Woke because, like the youth movement of the ’60s, it intersects with the struggle for racial justice. It’s far more inclusive and more demotic than the milieu I knew as a youth, but it draws from the same basic beliefs. A bohemia, after all, is not just an enclave of artists auditioning for galleries. Under the pretensions, it’s a social setting where different castes and classes meet, a brazen violation of the separations and commodifications that make bourgeois life such a rancid brew. This tradition, which has flourished in Greenwich Village since the ’20s, has been driven underground by waves of gentrification, glassy towers, and spotlessly restored brownstones; shops with a perfect pair of Italian shoes in the window, restaurants that have never served a milk shake, massive dorms filled with the NYU students who arrive every fall, some in limos—and in the remaining rent-stabilized apartments, people like me. Amid the Euro-trash boutiques, the bohemian sensibility has survived, if only as a potential. That tradition of sex and drugs, noise and politics, that mélange of misfits persists in the image of Washington Square Park. It may be dormant, but it has never died, and, under the auspices of a generational crisis, I think it’s back.

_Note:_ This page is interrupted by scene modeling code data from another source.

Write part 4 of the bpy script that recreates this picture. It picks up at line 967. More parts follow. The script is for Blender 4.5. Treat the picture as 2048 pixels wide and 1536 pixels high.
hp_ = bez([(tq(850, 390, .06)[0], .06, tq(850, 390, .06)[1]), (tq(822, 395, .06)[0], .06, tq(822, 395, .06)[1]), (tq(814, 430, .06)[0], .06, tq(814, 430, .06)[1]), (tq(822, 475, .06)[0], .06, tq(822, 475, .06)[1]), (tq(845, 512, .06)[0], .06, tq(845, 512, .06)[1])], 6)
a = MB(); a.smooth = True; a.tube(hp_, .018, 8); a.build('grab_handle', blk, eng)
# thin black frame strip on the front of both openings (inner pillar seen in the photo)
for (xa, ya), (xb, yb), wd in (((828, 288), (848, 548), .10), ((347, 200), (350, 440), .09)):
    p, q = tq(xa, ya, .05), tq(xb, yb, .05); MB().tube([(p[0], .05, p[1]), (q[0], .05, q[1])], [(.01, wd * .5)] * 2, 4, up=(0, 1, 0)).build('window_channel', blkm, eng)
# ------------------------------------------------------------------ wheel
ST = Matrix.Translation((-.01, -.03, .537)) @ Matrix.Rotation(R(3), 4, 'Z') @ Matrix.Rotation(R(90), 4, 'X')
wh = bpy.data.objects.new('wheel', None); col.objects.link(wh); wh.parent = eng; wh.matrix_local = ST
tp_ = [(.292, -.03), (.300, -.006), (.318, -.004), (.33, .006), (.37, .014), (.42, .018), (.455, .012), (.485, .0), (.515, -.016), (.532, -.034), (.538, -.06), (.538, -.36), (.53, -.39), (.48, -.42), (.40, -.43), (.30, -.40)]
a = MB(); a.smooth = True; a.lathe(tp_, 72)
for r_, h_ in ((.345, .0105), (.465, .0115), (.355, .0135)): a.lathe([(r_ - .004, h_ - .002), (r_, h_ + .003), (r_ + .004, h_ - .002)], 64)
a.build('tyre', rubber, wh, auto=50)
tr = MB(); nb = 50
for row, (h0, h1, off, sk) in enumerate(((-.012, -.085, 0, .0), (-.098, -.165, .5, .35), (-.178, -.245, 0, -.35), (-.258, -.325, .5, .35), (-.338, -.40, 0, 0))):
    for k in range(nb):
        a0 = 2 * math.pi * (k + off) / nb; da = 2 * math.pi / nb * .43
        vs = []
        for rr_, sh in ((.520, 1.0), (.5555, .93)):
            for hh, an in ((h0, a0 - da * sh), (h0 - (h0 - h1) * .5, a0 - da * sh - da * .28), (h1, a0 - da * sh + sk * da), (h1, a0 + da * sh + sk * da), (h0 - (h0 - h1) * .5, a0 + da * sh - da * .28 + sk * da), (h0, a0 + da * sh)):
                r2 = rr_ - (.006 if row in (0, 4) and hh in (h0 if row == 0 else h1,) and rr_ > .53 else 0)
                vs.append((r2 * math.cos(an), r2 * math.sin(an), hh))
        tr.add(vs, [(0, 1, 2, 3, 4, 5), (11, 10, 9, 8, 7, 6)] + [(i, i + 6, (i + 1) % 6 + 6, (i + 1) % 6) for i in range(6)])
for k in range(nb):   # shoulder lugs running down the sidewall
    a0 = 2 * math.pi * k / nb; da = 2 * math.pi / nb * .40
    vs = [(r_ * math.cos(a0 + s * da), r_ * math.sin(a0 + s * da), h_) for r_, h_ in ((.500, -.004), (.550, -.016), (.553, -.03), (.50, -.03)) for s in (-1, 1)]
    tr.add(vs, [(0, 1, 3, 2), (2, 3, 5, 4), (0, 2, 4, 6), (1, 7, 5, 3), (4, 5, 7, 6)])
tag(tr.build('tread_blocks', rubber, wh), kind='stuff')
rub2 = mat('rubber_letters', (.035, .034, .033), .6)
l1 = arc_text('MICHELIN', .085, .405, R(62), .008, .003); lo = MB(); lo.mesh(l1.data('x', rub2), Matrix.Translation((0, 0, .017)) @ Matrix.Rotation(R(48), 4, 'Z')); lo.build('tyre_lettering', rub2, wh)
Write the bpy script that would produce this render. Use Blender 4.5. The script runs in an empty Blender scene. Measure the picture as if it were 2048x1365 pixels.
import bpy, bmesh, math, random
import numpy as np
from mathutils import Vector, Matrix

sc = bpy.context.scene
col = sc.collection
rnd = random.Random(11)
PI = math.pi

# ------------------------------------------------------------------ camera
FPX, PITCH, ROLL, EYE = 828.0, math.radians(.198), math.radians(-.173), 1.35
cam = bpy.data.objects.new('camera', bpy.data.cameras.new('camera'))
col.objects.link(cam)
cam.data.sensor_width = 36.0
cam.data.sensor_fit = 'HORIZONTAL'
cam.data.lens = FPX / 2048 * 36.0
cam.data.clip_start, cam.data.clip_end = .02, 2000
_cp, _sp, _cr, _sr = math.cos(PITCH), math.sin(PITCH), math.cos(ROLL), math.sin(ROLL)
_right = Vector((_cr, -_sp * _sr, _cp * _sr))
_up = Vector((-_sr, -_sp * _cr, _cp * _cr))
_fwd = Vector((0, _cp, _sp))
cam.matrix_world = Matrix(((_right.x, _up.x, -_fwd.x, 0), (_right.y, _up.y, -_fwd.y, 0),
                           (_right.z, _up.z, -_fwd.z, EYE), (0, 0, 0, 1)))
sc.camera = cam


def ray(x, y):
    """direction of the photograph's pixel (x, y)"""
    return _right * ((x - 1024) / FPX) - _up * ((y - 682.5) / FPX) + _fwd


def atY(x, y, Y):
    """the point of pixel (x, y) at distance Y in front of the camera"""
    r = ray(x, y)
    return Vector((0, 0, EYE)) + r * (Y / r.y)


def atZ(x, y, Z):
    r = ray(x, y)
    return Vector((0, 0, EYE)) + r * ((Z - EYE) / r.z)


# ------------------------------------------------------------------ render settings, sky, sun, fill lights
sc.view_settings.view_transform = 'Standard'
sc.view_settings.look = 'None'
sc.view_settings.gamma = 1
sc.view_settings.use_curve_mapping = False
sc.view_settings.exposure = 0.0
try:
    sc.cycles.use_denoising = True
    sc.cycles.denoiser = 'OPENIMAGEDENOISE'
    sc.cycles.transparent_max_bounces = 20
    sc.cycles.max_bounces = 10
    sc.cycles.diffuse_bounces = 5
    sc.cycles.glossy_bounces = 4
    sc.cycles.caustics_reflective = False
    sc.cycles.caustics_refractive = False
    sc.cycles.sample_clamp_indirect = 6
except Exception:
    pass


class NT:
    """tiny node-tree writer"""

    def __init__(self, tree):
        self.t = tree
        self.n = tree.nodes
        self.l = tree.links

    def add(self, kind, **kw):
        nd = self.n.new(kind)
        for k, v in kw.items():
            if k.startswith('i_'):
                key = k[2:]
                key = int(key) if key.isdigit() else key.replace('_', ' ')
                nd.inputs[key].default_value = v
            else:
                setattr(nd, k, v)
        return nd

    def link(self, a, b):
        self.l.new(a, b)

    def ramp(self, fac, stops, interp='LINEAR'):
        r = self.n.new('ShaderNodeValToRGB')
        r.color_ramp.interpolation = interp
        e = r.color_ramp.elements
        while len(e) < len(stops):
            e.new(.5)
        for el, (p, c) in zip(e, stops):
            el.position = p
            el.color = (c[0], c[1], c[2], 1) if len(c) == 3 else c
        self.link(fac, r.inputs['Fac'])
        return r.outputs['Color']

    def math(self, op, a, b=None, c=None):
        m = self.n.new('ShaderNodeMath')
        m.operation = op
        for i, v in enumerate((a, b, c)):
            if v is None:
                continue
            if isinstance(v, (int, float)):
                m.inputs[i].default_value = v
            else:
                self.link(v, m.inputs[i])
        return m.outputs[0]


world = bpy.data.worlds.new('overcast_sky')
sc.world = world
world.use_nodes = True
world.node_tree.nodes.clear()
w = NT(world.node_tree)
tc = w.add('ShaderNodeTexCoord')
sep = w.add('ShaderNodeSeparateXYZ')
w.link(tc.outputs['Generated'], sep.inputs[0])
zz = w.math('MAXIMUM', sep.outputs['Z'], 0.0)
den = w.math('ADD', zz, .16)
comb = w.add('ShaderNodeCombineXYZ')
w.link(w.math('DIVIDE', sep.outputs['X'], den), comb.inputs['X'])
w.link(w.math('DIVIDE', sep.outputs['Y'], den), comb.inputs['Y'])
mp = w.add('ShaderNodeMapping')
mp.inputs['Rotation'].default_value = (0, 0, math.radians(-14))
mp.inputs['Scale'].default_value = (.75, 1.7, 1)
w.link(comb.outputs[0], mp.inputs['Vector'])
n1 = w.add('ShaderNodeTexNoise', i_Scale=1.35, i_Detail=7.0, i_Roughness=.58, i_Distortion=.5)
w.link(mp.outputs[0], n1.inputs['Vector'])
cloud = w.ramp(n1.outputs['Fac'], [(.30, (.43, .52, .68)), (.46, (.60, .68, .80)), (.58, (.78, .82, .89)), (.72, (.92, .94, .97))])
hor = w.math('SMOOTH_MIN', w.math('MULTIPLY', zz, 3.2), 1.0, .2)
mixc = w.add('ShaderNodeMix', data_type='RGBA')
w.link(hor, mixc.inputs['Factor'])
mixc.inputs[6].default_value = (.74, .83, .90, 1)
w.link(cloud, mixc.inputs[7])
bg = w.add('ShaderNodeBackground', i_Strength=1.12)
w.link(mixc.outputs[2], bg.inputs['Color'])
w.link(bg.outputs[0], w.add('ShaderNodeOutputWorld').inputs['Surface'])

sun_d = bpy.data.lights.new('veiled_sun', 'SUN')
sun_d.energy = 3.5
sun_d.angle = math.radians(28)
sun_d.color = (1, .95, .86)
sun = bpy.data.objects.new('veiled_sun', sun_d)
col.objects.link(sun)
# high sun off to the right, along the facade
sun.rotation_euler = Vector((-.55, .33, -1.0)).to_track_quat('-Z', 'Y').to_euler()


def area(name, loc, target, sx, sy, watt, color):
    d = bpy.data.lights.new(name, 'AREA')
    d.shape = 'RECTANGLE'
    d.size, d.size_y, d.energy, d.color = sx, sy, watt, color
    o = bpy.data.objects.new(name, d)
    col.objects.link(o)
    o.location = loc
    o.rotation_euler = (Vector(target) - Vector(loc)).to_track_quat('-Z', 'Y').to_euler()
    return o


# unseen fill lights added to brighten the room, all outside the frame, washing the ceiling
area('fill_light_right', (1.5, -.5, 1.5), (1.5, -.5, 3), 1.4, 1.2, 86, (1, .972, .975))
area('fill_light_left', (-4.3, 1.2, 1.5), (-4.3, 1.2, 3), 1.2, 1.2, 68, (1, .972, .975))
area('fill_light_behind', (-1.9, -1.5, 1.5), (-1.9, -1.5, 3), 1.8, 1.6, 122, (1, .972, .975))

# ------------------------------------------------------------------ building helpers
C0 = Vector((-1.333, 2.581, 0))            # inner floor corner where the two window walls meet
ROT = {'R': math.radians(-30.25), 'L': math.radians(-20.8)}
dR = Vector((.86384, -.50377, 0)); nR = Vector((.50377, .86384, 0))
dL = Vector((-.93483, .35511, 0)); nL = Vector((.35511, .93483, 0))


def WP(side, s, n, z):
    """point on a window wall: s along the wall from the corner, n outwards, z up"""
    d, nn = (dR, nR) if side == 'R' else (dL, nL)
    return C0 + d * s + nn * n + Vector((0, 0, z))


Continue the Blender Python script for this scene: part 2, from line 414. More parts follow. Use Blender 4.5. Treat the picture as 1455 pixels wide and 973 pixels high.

There are places like this in cities all across the nation, special parks and plazas with histories of protest. What happens here, in the media capital of America, could spread, much as folksinging did in the early ’60s, drawing those—and there are millions—who think that hanging out in such a spot has something to do with freedom and possibility.

Last evening, I wandered lonely as a ganja cloud through the park. A young man with peach-plump cheeks sized me up and started a conversation. I told him I was too stoned to engage. “Even better,” he replied.

I stroked his shoulder. “This time, make it right,” I said.